If you like boring, rote pseudo-math that doesn’t make sense and is underpowered, then Truename magic might just be for you. At least this image does a good job of implying what’s in store.

I’m not going to go into nearly as much depth with the final third of Tome of Magic, Truename Magic, both because it has little to do with the planes (though at high levels it allows you to create a demiplane for some reason), and also because it’s a confusing mess of a system that’s miserable to read through and aligns poorly at best with the history of name-based magic in the real world. It even added word archons and logokron devils to the game, so it has that to answer for as well—and these are just the planar additions, trust me that other new monsters from this third are somehow even stupider. Suffice to say, no one liked this system, including me, and it was never really seen or heard from again. 

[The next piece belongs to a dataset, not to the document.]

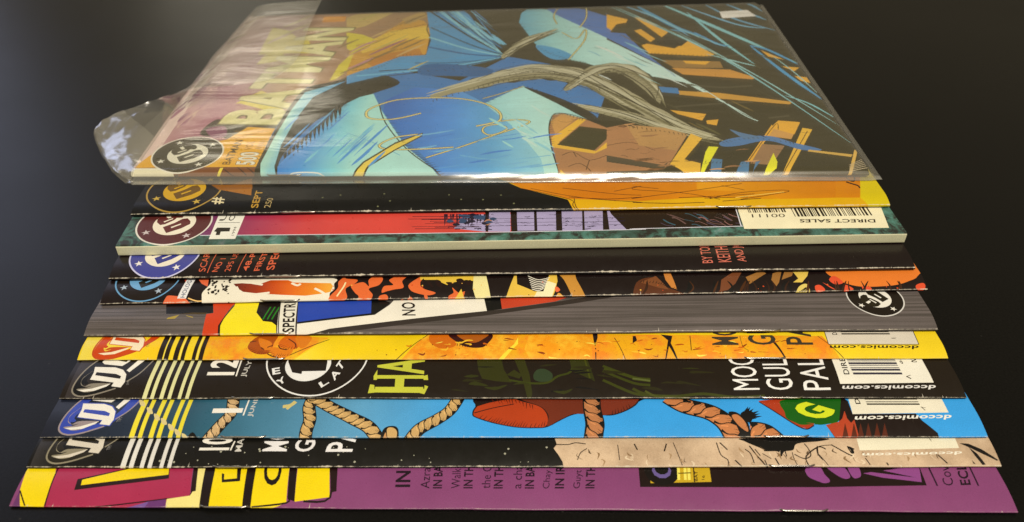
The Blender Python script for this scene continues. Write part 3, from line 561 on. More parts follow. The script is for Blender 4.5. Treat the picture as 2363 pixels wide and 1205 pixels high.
ART[2]=[
('p','1b160c','','',[-1,-4,262,-4,262,169,-1,169]),
('p','11130c','','',[52.92,25.13,137.51,23.23,151.98,-3.2,57.72,-3.2]),
('p','d2a012','','',[125.71,18.17,133.84,11.27,149.69,3.93,150.43,1.77,152.2,-3.2,174.5,-3.2,171.21,-3.2,262.2,-3.2,263.17,24.05,125.79,27.14]),
('g',0,[(133.75,'d08018'),(159.5,'c8740e'),(186.6,'cc7c10'),(222.74,'d08a10'),(258.87,'c87810')],'',[125.72,19.93,133.84,11.27,149.71,4.27,175.22,2.84,172.21,2.89,194.83,4.11,219.36,3.01,243.31,3.23,251.86,3.08,259.37,24.14,125.79,27.14]),
('g',0,[(196.28,'d89420'),(241.98,'c87a0e')],'',[195.77,8.87,220.28,6.65,223.84,2.93,243.31,3.23,250.36,24.34,199.12,25.49]),
('p','cfb81c','','',[259.37,24.14,269.81,23.91,262.2,-3.2,255.15,-3.2,252.08,3.08]),
('l','4a2808',0.28,'',[133.84,11.27,150.16,4.26,151.29,1.21,153.24,-2.15],0),
('l','4a2808',0.28,'',[151.98,4.58,152.18,1.2,153.71,-1.77],0),
('l','4a2808',0.28,'',[137.02,11.2,154.69,4.89,175.14,2.24,172.14,2.29,185.44,1.51,197.1,1.72],0),
('l','4a2808',0.28,'',[150.24,5.35,163.58,4.01,175.48,4.83,172.37,4.19,189.12,7.35,212.69,12.74],0),
('l','4a2808',0.28,'',[148.41,11.2,166.17,7.03,175.65,5.99],0),
('l','4a2808',0.28,'',[166.37,8.7,176.51,11.84,173.14,9.8,189.12,7.35,202.71,2.99],0),
('l','4a2808',0.28,'',[173.44,11.91,182.3,10.02],0),
('l','4a2808',0.28,'',[188.55,4.22,201.7,4.68,215.55,5.93],0),
('l','4a2808',0.28,'',[197.46,3.72,212.85,4.11],0),
('l','4a2808',0.28,'',[205.06,11.63,212.56,8.5],0),
('l','4a2808',0.28,'',[209.88,2.86,226.16,6.52,227.49,7.99,220.62,7.9,211.25,6.85,199.19,3.36],0),
('l','4a2808',0.28,'',[203.44,2.07,217.19,3.37],0),
('l','e8c860',0.3,'',[208.29,3.86,226.27,6.93],0),
('t','2a1c0a','JO','lettering',[253.99,8.58,256.1,17.0,249.96,11.48],0.02),
('c','a8873c','publisher_emblem',14.72,13.0,12.96),
('c','1e190f','publisher_emblem',14.72,13.0,12.38),
('c','c89a1c','publisher_emblem',14.72,13.0,7.26),
('p','c2a040','','publisher_emblem',[4.92,7.51,6.01,7.13,6.04,5.97,6.74,6.89,7.85,6.56,7.19,7.51,7.85,8.46,6.74,8.13,6.04,9.05,6.01,7.89]),
('p','c2a040','','publisher_emblem',[19.33,5.36,20.42,4.98,20.45,3.82,21.15,4.75,22.26,4.41,21.59,5.36,22.26,6.32,21.15,5.98,20.45,6.91,20.42,5.75]),
('p','c2a040','','publisher_emblem',[20.36,19.64,21.46,19.26,21.48,18.1,22.18,19.03,23.3,18.69,22.63,19.64,23.3,20.6,22.18,20.26,21.48,21.19,21.46,20.03]),
('p','c2a040','','publisher_emblem',[7.56,21.14,8.65,20.76,8.68,19.6,9.38,20.52,10.49,20.19,9.83,21.14,10.49,22.09,9.38,21.75,8.68,22.68,8.65,21.52]),
('p','6a4c12','','publisher_emblem',[11.38,10.64,14.57,13.02,16.74,15.54,18.46,15.92,19.99,14.06,20.36,12.37,17.99,9.75,13.65,7.04,13.02,7.88]),
('p','c89a1c','','publisher_emblem',[14.09,10.63,16.97,12.72,17.27,12.14,14.54,9.96]),
('p','6a4c12','','publisher_emblem',[8.37,13.73,8.01,15.58,8.9,17.79,10.88,19.77,13.83,20.26,15.82,19.4,16.81,17.75,16.51,16.28,14.55,16.29,14.18,15.06,11.59,12.41,10.04,11.94]),
('p','c89a1c','','publisher_emblem',[10.31,17.64,11.27,18.52,12.62,16.54,11.82,15.95,11.02,16.55]),
('p','c89a1c','','publisher_emblem',[10.57,14.11,13.24,16.14,13.51,15.65,11.0,13.52]),
('p','a0641a','','',[26.35,13.05,36.81,20.52,39.05,8.88]),
('p','8a5414','','',[23.09,16.17,37.88,15.84,38.48,13.16,26.85,12.66]),
('t','d8c894','#','lettering',[30.65,3.96,30.22,8.12,26.36,3.75],0.04),
('t','b88c34','SEPT','lettering',[42.9,1.84,42.6,11.93,40.35,1.78],0.04),
('t','b09860','250','lettering',[47.03,1.88,47.26,7.0,44.88,1.81],0),
('c','6a6a48','',70.3,8.36,0.35),
('c','6a6a48','',85.5,8.84,0.35),
('c','6a6a48','',87.94,4.41,0.35),
('c','6a6a48','',83.95,1.81,0.35),
('c','6a6a48','',108.29,7.67,0.35),
('c','6a6a48','',112.63,4.78,0.35),
('c','6a6a48','',120.22,4.49,0.35),
('c','6a6a48','',130.89,2.38,0.35),
('c','6a6a48','',126.5,7.1,0.35),
('c','6a6a48','',64.26,6.85,0.35),
('p','cfc4a8','','',[30.96,-0.3,31.2,-0.3,31.22,1.2]),
('p','cfc4a8','','',[242.23,-0.3,242.47,-0.3,242.43,0.4]),
('p','cfc4a8','','',[190.21,-0.3,190.45,-0.3,190.42,0.4]),
('p','cfc4a8','','',[189.94,-0.3,190.18,-0.3,190.16,0.6]),
('p','cfc4a8','','',[80.68,-0.3,80.92,-0.3,80.9,0.6]),
('p','cfc4a8','','',[103.7,-0.3,103.94,-0.3,103.89,0.25]),
('p','cfc4a8','','',[70.67,-0.3,70.91,-0.3,70.88,0.4]),
('p','cfc4a8','','',[94.63,-0.3,94.87,-0.3,94.83,0.4]),
('p','cfc4a8','','',[95.3,-0.3,95.54,-0.3,95.56,1.2]),
('p','cfc4a8','','',[41.83,-0.3,42.07,-0.3,42.09,1.2]),
('p','cfc4a8','','',[172.55,-0.3,172.79,-0.3,172.75,0.4]),
('p','cfc4a8','','',[45.69,-0.3,45.93,-0.3,45.88,0.25]),
('p','cfc4a8','','',[35.06,-0.3,35.3,-0.3,35.27,0.4]),
('p','cfc4a8','','',[10.92,-0.3,11.16,-0.3,11.13,0.4]),
('p','cfc4a8','','',[55.69,-0.3,55.93,-0.3,55.91,0.6])]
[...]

Tome of Magic is a weird book in that if it had been just its first third I would recommend checking it out, but given how much dreck there is I instead want to warn people off. If you’re still interested in it, the Binder class and vestiges remain an interesting footnote in the game’s history, and the backstories both here and within the supplemental works paint a fuller picture of the multiverse. However, given its release at the end of the edition, this book had little actual effect on the multiverse and for the most part was retconned out of existence just a year later. I like the vestiges, I think they add something to the game and would be happy to see them return in some fashion in fifth edition, but at the same time it’s not a huge loss, and even I find it understandable to remove yet one more confusing part of an already overly complicated cosmology.